• **Written request**:
Quote exactly the lines between the line containing "Write the bpy" and the line containing "RGT = np.array([SA, -CA, 0.0])", counting those two lines as part of the range. Leave the rest out.

• **Task inputs**:

▬▬▬▬▬▬

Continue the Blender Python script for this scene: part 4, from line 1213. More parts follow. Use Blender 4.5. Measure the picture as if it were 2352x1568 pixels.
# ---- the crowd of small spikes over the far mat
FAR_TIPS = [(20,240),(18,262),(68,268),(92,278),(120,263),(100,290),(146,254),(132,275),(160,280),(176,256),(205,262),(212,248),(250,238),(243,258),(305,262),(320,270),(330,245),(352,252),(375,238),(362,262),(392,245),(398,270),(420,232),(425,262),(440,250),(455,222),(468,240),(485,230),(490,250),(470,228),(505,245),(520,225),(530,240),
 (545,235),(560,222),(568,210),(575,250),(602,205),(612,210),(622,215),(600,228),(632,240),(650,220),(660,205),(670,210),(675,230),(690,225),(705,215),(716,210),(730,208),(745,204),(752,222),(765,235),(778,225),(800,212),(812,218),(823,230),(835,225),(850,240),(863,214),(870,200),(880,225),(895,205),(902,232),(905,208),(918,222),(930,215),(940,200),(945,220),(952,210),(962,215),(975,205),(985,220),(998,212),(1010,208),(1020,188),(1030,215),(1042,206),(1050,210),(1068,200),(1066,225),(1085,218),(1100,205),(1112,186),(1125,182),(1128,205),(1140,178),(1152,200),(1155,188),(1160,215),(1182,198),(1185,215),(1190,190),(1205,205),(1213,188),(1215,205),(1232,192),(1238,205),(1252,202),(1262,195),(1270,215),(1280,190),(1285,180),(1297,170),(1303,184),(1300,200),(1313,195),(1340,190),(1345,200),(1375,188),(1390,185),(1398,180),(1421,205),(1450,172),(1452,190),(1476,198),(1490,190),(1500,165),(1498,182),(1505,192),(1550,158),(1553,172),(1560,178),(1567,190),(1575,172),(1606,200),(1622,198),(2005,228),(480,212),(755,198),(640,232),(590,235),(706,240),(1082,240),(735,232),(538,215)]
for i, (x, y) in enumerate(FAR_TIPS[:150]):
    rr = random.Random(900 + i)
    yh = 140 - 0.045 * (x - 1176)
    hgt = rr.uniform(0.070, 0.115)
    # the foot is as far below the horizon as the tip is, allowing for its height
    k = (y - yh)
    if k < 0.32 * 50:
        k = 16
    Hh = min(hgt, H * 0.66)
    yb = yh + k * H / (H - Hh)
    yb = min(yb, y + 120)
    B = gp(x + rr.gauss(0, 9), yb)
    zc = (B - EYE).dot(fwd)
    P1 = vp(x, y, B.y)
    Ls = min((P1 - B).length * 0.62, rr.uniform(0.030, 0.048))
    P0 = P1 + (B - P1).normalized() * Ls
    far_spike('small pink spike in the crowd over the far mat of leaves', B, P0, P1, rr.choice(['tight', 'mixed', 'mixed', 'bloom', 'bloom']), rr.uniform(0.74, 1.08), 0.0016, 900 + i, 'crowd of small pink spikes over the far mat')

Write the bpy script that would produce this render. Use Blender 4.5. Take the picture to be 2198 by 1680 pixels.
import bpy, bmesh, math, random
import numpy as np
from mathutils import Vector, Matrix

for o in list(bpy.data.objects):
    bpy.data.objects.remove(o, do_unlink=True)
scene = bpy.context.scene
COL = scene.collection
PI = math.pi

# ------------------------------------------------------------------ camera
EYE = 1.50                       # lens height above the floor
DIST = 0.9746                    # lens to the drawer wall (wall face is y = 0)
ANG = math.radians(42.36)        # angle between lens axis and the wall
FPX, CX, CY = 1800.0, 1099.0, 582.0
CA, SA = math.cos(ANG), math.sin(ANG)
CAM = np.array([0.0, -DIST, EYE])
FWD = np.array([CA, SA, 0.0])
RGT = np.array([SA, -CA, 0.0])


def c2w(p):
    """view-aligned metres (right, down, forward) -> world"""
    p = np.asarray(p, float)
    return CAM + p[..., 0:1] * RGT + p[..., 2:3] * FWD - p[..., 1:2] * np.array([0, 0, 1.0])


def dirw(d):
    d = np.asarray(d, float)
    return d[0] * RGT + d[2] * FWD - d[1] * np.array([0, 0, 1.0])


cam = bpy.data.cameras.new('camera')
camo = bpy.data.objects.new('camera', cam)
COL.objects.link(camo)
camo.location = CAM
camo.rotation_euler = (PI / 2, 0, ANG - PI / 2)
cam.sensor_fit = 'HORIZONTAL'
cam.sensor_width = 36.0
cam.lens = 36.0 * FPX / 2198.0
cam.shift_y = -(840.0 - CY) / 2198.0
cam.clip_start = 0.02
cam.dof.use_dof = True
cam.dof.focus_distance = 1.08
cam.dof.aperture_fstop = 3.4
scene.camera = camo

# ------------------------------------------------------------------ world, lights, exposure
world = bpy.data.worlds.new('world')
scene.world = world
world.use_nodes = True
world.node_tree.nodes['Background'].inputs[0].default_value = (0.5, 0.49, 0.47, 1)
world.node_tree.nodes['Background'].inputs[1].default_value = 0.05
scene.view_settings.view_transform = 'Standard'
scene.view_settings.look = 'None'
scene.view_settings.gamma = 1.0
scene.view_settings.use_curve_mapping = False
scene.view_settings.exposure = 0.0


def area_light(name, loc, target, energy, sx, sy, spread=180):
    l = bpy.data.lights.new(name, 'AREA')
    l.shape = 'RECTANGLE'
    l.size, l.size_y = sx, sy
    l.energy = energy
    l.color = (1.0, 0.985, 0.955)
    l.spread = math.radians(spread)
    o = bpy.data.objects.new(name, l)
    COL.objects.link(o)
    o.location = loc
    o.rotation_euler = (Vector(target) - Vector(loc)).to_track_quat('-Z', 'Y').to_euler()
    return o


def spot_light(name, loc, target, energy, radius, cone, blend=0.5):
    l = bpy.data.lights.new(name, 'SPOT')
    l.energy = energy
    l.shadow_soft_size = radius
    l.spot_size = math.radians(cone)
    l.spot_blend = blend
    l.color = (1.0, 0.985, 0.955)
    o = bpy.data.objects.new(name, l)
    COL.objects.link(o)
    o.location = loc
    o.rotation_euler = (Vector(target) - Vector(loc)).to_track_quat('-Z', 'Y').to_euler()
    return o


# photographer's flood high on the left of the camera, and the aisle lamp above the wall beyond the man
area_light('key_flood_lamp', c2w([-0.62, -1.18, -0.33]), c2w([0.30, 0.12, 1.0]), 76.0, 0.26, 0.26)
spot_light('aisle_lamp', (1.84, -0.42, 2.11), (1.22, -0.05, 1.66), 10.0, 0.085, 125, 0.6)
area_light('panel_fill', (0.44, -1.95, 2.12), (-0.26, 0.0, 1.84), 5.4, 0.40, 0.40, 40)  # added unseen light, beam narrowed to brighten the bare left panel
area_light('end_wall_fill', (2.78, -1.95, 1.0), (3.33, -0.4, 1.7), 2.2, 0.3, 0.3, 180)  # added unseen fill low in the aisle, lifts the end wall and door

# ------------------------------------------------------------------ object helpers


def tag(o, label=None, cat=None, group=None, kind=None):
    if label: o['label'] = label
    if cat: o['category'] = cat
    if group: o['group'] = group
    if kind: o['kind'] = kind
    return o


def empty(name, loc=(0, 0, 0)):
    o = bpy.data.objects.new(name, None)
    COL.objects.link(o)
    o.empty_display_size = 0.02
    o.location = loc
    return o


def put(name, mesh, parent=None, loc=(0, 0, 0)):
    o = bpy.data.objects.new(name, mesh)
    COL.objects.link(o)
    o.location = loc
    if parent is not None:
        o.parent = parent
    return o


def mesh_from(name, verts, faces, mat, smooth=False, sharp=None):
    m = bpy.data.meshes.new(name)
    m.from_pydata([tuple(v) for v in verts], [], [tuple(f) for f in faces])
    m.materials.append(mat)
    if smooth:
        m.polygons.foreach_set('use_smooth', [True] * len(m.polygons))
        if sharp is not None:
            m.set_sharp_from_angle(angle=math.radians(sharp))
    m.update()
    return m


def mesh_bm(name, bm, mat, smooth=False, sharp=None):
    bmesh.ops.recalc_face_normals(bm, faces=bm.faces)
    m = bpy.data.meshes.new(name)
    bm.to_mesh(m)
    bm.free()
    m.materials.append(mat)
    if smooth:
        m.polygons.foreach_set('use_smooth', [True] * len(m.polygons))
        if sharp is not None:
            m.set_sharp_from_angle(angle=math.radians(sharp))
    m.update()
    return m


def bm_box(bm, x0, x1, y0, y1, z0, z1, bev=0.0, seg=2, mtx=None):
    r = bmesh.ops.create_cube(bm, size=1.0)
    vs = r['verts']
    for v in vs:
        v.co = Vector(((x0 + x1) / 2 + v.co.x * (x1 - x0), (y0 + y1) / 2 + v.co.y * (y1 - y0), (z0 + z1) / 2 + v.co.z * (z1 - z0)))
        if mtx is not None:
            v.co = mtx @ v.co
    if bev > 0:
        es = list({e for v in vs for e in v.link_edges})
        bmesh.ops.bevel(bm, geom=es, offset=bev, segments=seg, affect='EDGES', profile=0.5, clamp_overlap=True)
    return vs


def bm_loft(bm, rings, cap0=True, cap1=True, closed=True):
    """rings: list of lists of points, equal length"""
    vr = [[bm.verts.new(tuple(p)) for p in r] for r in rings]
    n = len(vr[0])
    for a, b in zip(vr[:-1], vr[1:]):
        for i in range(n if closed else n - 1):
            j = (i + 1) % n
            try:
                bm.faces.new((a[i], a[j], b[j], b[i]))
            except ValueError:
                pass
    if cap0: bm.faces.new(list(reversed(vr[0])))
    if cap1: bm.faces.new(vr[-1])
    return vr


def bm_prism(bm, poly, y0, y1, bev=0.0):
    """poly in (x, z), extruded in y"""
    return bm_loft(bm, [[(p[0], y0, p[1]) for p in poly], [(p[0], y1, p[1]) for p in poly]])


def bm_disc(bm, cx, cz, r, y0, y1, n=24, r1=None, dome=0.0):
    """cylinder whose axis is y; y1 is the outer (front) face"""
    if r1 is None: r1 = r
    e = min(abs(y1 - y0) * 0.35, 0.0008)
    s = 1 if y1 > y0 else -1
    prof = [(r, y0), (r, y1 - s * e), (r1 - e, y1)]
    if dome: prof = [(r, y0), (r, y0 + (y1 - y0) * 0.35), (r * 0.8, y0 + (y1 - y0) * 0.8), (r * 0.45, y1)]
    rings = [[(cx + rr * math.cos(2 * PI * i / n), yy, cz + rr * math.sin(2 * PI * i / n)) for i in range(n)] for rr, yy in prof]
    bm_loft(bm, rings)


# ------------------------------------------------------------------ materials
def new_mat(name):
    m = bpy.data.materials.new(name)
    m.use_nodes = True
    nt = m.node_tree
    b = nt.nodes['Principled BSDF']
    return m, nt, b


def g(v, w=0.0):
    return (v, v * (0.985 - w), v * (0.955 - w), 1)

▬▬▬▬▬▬

• **Solved exercise**:
Write the bpy script that would produce this render. Use Blender 4.5. Take the picture to be 2198 by 1680 pixels.
import bpy, bmesh, math, random
import numpy as np
from mathutils import Vector, Matrix

for o in list(bpy.data.objects):
    bpy.data.objects.remove(o, do_unlink=True)
scene = bpy.context.scene
COL = scene.collection
PI = math.pi

# ------------------------------------------------------------------ camera
EYE = 1.50                       # lens height above the floor
DIST = 0.9746                    # lens to the drawer wall (wall face is y = 0)
ANG = math.radians(42.36)        # angle between lens axis and the wall
FPX, CX, CY = 1800.0, 1099.0, 582.0
CA, SA = math.cos(ANG), math.sin(ANG)
CAM = np.array([0.0, -DIST, EYE])
FWD = np.array([CA, SA, 0.0])
RGT = np.array([SA, -CA, 0.0])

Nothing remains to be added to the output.